Correspondence to: Vincent H. Crespi¹ Correspondence and requests for materials should be addressed to V.H.C. (e-mail: Email: crespi@phys.psu.edu).

Abstract

Crystalline silicon is an indirect-bandgap semiconductor, making it an inefficient emitter of light. The successful integration of silicon-based electronics with optical components will therefore require optically active (for example, direct-bandgap) materials that can be grown on silicon with high-quality interfaces. For well ordered materials, this effectively translates into the requirement that such materials lattice-match silicon: lattice mismatch generally causes cracks and poor interface properties once the mismatched overlayer exceeds a very thin critical thickness. But no direct-bandgap semiconductor has yet been produced that can lattice-match silicon, and previously suggested structures¹ pose formidable challenges for synthesis. Much recent work has therefore focused on introducing compliant transition layers between the mismatched components^{2, 3, 4}. Here we propose a more direct solution to integrating silicon electronics with optical components.

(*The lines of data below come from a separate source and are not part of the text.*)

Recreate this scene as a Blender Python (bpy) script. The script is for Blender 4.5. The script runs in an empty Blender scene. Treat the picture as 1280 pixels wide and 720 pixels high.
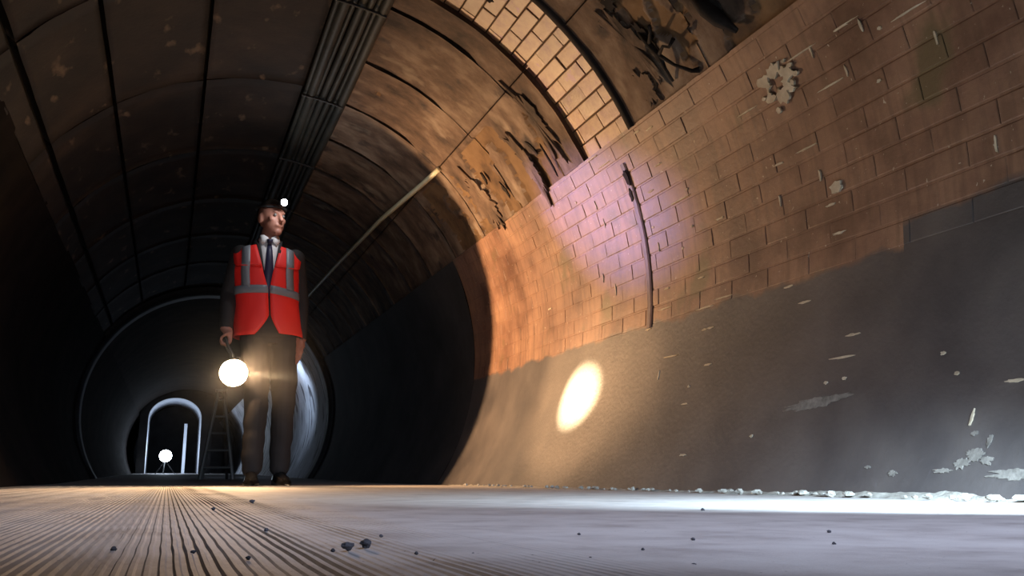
import bpy, math, random
from mathutils import Vector, Matrix, noise
random.seed(11)
S = bpy.context.scene
C = S.collection
RAD = math.radians

# ------------------------------------------------------------------ camera, world, light, exposure
R = 1.5                      # tunnel radius
CX, CZ, HC = 0.45, 0.8475, 0.0525   # tunnel centre line, camera height over the floor (z = 0); y runs down the tunnel
cd = bpy.data.cameras.new('camera'); cam = bpy.data.objects.new('camera', cd); C.objects.link(cam)
cd.sensor_width = 36; cd.lens = 36 * 1150 / 1280; cd.clip_start = 0.01
cam.location = (0, 0, HC)
cam.rotation_euler = (RAD(90) + math.atan(236 / 1150), 0, -math.atan(432 / math.hypot(1150, 236)))
S.camera = cam
wd = bpy.data.worlds.new('world'); S.world = wd; wd.use_nodes = True
wd.node_tree.nodes['Background'].inputs[0].default_value = (0.5, 0.55, 0.7, 1)
wd.node_tree.nodes['Background'].inputs[1].default_value = 0.0
S.view_settings.view_transform = 'Standard'; S.view_settings.look = 'None'
S.view_settings.gamma = 1; S.view_settings.use_curve_mapping = False
S.view_settings.exposure = 0.0


def spot(name, loc, aim, watts, col, deg, blend, rad=0.03, parent=None):
    l = bpy.data.lights.new(name, 'SPOT'); l.energy = watts; l.color = col
    l.spot_size = RAD(deg); l.spot_blend = blend; l.shadow_soft_size = rad
    o = bpy.data.objects.new(name, l); C.objects.link(o)
    o.location = loc
    o.rotation_euler = (Vector(aim) - Vector(loc)).to_track_quat('-Z', 'Y').to_euler()
    return o


WARM = (1.0, 0.60, 0.31)
LANT = Vector((0.332, 5.70, 0.66))          # lens of the hand lantern
LAX = Vector((-0.07, -1.0, -0.27)).normalized()   # the lantern faces the camera end of the tunnel, tilted down a little
LSRC = LANT + LAX * 0.019
# bare spill of the lantern (its own reflector plate cuts it off behind)
pl = bpy.data.lights.new('lantern_spill', 'POINT'); pl.energy = 8; pl.color = WARM; pl.shadow_soft_size = 0.003
plo = bpy.data.objects.new('lantern_spill', pl); C.objects.link(plo); plo.location = LSRC
# main lobe, thrown towards the right-hand wall
spot('lantern_flood', LSRC, (1.9, 5.05, 0.95), 335, WARM, 124, 1.0, 0.003)
# lower lobe on the floor ahead of him
spot('lantern_low', LSRC, (0.05, 3.7, 0.0), 215, WARM, 70, 1.0, 0.003)
# hot core of the beam on the wall
HOT = (CX + R * math.cos(RAD(-15.8)), 4.2, CZ + R * math.sin(RAD(-15.8)))
spot('lantern_core', LSRC, HOT, 5200, (1.0, 0.72, 0.4), 10.5, 1.0, 0.012)
spot('lantern_halo', LSRC, HOT, 420, (1.0, 0.56, 0.26), 30, 1.0, 0.012)
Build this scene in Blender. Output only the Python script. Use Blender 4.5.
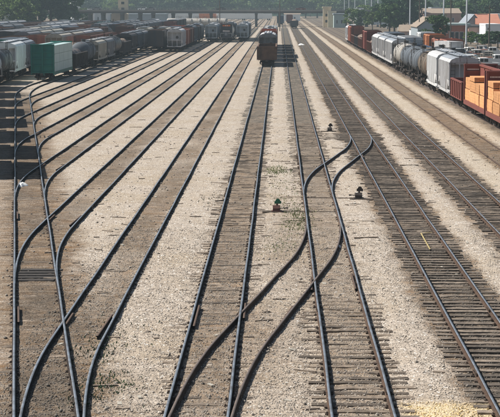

We have computationally designed two hypothetical direct-bandgap semiconductor alloys, the synthesis of which should be possible through the deposition of specific group-IV precursor molecules^{5, 6} and which lattice-match silicon to 0.5–1% along lattice planes with low Miller indices. The calculated bandgaps (and hence the frequency of emitted light) lie in the window of minimal absorption in current optical fibres.